● Given request: Please copy out exactly, and only, the lines between the line with "scene starts empty." and the line with "COL = SC.collection", both included. Pictures are to be omitted.

==============================

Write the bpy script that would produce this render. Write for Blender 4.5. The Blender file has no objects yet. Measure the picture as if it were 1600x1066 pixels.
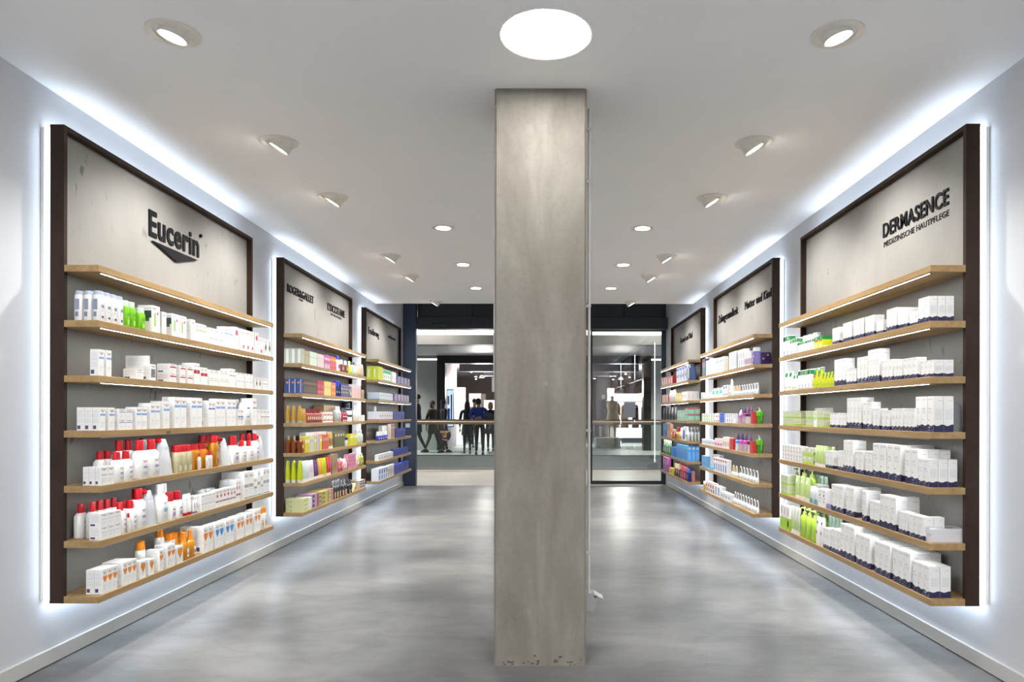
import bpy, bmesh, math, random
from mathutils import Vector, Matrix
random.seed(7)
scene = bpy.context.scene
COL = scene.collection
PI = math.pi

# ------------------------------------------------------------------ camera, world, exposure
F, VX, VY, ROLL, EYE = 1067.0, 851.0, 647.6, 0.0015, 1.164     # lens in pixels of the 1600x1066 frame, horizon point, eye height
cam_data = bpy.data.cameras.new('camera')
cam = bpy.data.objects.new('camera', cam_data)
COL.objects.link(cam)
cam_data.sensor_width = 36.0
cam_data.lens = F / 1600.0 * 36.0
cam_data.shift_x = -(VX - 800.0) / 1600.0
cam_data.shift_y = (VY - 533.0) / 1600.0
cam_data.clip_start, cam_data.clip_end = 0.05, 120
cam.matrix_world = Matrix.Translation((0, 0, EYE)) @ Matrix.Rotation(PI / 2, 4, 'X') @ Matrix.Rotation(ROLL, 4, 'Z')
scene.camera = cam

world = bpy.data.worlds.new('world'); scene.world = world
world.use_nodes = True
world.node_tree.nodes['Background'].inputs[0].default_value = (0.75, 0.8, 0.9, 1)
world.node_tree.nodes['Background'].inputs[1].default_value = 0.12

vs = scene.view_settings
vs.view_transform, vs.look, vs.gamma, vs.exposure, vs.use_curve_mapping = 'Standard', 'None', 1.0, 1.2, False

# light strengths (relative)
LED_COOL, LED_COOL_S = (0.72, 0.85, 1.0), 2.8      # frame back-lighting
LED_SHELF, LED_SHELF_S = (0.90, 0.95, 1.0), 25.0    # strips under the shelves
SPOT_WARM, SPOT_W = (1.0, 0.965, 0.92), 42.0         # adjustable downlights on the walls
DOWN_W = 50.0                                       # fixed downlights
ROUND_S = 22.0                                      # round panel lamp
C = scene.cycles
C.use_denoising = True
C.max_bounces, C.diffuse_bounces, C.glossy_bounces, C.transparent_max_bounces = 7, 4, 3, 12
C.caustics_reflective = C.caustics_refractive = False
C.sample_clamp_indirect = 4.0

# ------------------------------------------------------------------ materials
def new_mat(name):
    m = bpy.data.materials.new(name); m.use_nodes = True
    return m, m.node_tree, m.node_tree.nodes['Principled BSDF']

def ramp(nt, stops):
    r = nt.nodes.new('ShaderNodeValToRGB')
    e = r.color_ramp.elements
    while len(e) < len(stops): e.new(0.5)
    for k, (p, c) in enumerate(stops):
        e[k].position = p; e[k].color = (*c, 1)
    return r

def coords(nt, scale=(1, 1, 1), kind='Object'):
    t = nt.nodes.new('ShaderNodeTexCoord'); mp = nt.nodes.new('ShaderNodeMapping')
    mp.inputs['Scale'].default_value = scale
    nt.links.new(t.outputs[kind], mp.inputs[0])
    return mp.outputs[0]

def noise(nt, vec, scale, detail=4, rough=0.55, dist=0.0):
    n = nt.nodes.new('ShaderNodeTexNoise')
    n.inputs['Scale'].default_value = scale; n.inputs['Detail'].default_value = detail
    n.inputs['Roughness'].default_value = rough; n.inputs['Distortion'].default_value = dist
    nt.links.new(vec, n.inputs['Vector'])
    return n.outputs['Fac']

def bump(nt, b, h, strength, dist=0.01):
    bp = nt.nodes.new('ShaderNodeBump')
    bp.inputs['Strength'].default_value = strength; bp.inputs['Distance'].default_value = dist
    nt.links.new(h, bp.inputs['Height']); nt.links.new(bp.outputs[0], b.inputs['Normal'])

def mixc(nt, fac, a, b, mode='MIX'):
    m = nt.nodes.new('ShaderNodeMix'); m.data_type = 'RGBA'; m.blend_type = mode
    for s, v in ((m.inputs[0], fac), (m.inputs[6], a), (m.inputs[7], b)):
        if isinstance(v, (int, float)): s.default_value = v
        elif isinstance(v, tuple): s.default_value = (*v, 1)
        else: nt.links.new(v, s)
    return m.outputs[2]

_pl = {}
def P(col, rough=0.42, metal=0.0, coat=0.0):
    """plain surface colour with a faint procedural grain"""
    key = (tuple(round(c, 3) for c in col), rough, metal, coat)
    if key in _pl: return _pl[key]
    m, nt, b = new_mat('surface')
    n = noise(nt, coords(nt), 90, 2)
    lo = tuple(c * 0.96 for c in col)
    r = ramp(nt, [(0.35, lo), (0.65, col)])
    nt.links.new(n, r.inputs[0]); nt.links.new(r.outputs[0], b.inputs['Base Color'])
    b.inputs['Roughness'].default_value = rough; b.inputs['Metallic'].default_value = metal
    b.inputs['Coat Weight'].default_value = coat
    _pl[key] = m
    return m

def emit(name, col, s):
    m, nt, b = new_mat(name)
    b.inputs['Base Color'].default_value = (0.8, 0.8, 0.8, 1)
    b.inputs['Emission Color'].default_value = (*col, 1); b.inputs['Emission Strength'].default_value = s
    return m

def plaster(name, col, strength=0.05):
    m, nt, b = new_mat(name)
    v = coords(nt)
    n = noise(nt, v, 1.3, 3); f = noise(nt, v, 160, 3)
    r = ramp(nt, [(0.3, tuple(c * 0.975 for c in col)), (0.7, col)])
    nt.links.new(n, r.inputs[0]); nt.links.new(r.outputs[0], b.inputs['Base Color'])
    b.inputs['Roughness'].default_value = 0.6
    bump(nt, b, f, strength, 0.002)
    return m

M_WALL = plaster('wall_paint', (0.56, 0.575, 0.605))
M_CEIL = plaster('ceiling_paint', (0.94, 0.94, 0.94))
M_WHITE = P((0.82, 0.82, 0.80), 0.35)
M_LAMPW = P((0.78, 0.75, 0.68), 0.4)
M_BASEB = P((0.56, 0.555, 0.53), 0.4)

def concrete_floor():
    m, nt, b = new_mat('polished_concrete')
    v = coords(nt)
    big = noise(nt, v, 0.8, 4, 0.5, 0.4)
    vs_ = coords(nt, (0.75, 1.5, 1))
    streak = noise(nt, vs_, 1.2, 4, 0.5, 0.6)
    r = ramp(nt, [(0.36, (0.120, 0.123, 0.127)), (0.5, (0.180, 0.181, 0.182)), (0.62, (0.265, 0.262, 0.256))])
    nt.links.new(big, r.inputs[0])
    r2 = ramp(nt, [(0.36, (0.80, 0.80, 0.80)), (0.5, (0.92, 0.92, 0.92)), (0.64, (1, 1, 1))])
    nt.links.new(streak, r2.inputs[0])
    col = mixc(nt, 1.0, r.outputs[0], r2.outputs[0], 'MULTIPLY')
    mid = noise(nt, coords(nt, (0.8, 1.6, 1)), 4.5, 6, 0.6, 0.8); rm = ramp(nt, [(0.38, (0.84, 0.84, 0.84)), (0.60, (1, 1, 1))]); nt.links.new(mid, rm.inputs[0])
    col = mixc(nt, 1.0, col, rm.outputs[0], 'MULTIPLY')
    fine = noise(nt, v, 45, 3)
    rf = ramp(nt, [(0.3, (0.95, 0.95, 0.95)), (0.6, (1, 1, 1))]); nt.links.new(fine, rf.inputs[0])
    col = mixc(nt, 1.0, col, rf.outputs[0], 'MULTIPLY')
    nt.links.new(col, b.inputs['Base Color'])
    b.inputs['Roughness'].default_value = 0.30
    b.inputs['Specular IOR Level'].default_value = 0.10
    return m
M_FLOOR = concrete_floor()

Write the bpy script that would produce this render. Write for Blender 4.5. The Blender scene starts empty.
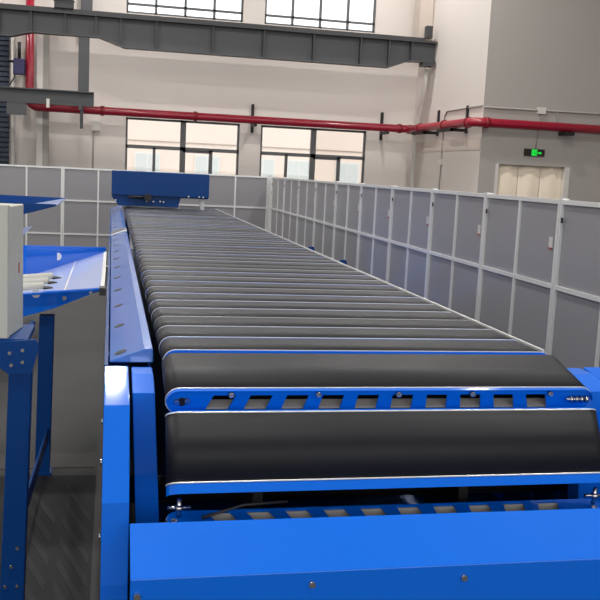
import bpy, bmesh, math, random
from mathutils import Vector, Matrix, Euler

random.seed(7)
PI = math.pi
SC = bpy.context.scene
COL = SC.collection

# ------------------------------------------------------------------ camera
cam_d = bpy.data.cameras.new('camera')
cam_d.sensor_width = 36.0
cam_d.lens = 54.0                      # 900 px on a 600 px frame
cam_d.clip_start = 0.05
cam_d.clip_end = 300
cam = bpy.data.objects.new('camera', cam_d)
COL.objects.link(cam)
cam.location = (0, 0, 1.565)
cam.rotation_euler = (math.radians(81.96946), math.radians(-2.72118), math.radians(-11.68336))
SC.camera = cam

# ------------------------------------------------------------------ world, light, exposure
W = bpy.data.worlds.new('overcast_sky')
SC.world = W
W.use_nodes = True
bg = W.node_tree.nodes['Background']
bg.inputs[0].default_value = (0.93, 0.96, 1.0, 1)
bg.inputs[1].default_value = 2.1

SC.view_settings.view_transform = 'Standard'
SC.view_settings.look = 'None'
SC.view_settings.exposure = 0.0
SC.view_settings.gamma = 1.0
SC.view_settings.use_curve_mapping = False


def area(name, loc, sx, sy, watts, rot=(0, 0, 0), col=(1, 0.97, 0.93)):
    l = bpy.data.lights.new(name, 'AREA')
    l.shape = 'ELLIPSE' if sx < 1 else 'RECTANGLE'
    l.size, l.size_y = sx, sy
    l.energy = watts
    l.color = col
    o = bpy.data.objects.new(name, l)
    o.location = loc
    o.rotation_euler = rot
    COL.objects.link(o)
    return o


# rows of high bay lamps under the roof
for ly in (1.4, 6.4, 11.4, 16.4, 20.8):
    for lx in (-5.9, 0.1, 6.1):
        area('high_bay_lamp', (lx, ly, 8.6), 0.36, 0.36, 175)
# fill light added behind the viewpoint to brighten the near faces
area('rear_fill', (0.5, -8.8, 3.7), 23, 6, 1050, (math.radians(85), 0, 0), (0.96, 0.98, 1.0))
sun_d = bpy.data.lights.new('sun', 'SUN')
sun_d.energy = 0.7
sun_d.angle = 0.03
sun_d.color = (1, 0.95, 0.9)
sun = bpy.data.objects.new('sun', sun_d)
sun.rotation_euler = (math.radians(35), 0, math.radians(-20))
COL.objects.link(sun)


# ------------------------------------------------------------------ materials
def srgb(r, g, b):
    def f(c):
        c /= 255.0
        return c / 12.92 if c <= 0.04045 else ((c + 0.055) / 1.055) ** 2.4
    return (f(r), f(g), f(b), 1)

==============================

● Result of the task:
Write the bpy script that would produce this render. Write for Blender 4.5. The Blender scene starts empty.
import bpy, bmesh, math, random
from mathutils import Vector, Matrix, Euler

random.seed(7)
PI = math.pi
SC = bpy.context.scene
COL = SC.collection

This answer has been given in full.